Les affaires se modifièrent avec l’installation des papes en Avignon. Comme cette ville était aux mains du comte de Provence, Carpentras se trouva naturellement la ville la plus importante du Comtat. Mais l’évêque en était le seigneur temporel. Aussi, les Recteurs, qui avaient succédé aux Sénéchaux, prirent leur résidence à Pernes, pour ne pas heurter leur juridiction contre celle de l’évêque. Cela dura jusqu’en 1320, où le pape Jean XXII engagea l’évêque Othon à lui céder ses droits seigneuriaux, moyennant un équivalent qui fut réglé du consentement des deux parties. Alors fut établi à Carpentras le siège de la Rectorie et de la chambre apostolique. Carpentras fut alors considérée comme la capitale du Comtat et prit une prépondérance qu’elle garda jusqu’à la réunion d’Avignon en 1348...
La porte d’Orange
Au milieu du XIVe siècle, les grandes compagnies se font menaçantes dans la vallée du Rhône et en Provence. En effet, licenciés après le traité de Brétigny en 1360 et sans moyens d’existence, ils pensent alors que les états du pape peuvent être pillés et leurs villes rançonnées. Le pape Innocent VI recommande alors aux villes et châteaux du Comtat de relever leurs remparts, craignant la venue des bandes de l’Archiprêtre.
A Carpentras, les consuls perçoivent alors des taxes supplémentaires pour financer la construction d’une nouvelle enceinte. Les travaux avanceront peu pendant vingt-cinq ans et dureront jusqu’à la fin du siècle. Clément VII, prévoyant les maux qu’allaient causer les gens de Charles de Durazzo et d’Urbain, son compétiteur, ordonna d’achever les fortifications, faisant même contribuer les ecclésiastiques, les finances étant au plus bas.

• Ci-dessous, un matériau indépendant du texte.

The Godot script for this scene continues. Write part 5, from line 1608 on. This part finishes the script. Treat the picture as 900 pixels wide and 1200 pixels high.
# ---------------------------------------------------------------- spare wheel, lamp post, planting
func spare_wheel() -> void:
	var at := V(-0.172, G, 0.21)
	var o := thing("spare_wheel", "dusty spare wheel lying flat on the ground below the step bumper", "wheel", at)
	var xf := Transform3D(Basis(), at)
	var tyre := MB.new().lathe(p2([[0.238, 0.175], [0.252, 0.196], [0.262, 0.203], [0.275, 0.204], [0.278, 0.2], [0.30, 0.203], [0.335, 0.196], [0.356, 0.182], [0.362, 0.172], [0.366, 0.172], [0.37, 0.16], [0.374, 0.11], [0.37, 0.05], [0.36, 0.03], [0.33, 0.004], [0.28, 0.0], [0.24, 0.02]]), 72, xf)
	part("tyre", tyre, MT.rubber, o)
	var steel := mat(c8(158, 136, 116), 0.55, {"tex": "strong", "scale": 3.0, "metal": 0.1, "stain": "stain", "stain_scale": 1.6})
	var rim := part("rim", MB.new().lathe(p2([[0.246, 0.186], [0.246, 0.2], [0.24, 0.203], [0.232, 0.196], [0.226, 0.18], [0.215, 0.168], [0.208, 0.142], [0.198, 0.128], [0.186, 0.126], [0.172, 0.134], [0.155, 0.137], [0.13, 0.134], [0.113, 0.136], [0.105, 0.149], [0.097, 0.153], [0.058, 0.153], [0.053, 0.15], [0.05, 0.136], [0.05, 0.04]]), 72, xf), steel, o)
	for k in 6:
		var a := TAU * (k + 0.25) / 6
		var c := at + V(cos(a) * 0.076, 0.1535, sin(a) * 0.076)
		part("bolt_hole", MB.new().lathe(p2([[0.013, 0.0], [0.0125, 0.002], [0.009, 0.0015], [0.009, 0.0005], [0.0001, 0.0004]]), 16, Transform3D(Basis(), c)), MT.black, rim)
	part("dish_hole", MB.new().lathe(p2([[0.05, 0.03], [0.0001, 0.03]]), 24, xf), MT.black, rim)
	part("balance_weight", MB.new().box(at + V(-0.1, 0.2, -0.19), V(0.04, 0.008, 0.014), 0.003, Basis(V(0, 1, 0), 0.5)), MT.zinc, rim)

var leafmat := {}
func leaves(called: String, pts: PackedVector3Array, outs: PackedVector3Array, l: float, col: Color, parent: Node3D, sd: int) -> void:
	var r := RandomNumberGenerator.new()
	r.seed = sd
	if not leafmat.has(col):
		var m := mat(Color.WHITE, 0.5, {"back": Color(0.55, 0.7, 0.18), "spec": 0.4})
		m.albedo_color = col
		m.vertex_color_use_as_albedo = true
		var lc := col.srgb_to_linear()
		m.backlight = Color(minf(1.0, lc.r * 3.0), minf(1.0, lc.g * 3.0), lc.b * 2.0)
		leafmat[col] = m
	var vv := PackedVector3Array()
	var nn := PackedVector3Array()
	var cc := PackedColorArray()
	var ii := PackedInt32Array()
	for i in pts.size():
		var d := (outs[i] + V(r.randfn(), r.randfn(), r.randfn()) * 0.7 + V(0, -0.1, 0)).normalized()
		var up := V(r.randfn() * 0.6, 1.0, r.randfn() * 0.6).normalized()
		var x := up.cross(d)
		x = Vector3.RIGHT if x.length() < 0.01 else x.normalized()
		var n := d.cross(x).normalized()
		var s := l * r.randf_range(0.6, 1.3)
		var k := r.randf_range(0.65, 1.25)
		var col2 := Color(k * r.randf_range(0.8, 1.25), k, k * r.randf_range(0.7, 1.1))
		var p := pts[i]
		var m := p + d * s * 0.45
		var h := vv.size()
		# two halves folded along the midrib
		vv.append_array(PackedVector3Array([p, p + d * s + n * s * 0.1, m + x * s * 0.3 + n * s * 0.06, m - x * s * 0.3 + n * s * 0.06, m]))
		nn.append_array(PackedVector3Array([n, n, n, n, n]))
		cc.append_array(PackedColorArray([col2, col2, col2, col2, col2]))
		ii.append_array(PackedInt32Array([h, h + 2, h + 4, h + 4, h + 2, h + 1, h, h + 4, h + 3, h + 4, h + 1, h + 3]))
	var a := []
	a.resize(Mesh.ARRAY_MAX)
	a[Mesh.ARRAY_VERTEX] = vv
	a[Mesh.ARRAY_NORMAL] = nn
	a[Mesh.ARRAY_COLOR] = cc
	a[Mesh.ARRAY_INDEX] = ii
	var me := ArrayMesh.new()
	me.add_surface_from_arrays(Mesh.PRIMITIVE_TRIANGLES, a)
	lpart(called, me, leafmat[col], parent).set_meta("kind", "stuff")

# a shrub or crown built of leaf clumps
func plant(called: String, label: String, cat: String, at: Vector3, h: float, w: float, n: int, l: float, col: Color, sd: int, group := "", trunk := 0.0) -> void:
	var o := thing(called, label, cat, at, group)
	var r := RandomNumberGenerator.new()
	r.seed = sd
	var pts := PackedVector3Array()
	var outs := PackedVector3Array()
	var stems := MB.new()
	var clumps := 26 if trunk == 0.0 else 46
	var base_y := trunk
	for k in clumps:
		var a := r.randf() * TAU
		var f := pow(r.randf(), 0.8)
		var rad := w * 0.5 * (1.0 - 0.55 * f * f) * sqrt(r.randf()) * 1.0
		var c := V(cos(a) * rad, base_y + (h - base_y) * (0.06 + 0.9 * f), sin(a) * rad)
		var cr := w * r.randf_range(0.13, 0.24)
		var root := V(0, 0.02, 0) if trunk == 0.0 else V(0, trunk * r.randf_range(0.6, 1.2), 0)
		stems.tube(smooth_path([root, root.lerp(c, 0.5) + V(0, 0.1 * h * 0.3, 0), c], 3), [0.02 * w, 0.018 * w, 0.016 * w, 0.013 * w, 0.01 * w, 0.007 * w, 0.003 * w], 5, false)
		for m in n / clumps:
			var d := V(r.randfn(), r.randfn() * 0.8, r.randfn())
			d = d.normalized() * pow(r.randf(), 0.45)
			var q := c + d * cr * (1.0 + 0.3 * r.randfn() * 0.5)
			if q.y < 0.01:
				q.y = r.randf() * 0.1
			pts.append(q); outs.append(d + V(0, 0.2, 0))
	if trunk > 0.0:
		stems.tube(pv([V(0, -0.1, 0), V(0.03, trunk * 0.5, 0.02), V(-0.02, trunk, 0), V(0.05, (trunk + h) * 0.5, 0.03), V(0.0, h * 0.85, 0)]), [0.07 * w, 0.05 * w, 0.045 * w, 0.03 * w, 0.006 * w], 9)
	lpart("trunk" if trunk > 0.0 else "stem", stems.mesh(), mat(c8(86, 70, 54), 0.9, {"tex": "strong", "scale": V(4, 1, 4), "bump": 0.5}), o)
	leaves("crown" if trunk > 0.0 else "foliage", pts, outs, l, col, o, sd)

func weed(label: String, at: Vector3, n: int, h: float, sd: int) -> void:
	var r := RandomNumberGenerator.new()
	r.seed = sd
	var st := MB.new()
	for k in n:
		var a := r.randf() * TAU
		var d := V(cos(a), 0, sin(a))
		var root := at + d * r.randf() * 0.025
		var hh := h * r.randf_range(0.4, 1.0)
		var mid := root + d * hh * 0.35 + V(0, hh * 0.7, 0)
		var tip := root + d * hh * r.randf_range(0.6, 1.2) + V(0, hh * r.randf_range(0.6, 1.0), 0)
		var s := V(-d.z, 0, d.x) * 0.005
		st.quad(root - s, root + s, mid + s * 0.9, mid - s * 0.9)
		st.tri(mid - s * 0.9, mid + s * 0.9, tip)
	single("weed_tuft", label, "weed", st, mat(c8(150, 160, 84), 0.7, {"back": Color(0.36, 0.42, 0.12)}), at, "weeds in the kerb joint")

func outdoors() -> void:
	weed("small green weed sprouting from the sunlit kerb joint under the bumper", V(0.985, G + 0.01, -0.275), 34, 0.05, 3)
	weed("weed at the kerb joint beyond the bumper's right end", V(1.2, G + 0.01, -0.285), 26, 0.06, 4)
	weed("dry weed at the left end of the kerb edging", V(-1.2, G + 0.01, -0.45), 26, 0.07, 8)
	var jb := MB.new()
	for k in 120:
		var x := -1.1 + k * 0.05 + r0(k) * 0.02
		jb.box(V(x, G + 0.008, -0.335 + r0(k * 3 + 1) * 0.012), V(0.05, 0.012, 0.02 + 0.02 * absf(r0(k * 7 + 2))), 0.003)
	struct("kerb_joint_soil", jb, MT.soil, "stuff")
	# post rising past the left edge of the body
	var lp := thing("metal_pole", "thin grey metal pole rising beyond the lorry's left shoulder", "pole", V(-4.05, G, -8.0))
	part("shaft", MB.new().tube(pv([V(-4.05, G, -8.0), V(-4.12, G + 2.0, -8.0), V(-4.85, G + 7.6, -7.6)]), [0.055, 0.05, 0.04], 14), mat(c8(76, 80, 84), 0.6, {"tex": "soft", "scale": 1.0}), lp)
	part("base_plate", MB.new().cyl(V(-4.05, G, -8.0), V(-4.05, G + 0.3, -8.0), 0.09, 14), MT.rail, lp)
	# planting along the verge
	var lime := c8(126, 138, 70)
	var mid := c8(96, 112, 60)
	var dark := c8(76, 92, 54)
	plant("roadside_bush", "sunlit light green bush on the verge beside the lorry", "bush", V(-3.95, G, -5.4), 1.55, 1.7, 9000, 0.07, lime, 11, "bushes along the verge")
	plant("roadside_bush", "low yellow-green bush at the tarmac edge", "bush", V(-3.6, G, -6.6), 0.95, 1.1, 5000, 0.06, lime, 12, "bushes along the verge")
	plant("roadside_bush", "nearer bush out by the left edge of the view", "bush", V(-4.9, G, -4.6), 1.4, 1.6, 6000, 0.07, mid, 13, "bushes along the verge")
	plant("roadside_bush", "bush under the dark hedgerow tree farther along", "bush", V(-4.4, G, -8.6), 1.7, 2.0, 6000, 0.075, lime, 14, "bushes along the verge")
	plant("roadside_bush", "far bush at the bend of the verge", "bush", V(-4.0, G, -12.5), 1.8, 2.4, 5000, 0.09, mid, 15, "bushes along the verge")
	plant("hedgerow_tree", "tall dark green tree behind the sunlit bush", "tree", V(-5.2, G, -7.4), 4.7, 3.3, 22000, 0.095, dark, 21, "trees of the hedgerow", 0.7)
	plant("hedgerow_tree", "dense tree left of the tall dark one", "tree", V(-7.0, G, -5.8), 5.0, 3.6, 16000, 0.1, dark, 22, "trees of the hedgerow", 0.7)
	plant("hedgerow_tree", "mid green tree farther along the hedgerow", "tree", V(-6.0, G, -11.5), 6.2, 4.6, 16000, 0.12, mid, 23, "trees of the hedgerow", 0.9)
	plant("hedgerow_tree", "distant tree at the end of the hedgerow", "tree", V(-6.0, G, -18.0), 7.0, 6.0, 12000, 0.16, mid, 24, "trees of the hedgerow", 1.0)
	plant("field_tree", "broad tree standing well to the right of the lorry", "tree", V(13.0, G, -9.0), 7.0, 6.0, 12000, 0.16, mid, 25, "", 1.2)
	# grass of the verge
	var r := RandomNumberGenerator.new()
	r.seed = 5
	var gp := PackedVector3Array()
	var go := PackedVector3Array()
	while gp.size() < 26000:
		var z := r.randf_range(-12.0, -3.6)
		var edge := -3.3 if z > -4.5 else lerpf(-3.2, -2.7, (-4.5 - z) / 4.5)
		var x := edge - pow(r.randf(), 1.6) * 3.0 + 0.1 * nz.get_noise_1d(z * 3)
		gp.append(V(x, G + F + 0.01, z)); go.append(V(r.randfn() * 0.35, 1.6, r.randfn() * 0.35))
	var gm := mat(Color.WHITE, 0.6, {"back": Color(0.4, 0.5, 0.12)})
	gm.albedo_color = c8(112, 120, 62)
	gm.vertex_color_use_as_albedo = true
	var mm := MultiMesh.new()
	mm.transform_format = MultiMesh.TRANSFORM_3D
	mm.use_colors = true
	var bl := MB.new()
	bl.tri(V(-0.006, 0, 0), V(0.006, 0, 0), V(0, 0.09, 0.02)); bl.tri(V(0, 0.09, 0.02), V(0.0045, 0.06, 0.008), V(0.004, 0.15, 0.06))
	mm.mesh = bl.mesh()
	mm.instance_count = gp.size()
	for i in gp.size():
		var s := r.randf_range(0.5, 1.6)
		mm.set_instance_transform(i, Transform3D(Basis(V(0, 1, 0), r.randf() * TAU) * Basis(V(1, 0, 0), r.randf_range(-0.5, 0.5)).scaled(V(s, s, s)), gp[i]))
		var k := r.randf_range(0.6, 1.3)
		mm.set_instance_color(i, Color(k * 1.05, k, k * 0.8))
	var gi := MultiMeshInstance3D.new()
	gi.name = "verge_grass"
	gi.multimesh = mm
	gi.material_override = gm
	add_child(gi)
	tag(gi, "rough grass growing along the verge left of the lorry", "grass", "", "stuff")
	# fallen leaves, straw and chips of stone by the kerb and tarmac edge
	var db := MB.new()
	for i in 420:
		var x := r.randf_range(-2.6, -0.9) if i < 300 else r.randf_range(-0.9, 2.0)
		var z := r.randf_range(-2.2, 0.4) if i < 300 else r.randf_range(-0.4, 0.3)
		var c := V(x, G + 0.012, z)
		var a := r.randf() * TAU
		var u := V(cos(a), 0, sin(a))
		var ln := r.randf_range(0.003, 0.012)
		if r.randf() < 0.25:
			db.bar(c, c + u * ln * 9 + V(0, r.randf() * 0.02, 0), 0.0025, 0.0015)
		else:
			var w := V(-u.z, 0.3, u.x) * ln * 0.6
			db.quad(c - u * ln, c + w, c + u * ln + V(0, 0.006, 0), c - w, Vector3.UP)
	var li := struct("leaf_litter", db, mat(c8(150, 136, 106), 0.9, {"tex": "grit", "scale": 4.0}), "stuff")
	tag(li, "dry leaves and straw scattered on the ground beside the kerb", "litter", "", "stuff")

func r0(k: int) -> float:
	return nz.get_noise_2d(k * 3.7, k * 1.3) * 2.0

Cet ensemble défensif comporte alors trente-deux tours, rondes ou demi-rondes. Les portes, qui se situent aux quatre points cardinaux sont fortifiées. Chacune était percée dans une grosse tour carrée, à l’exception de la tour de Notre Dame, qui, par une imitation de l’antique, était sérrée entre deux tours rondes.
Il ne reste plus de nos jours que la porte d’Orange. C’est par cette porte qu’entrèrent dans Carpentras les commissaires royaux qui vinrent consacrer en 1791 la réunion du Comtat Venaissin à la France.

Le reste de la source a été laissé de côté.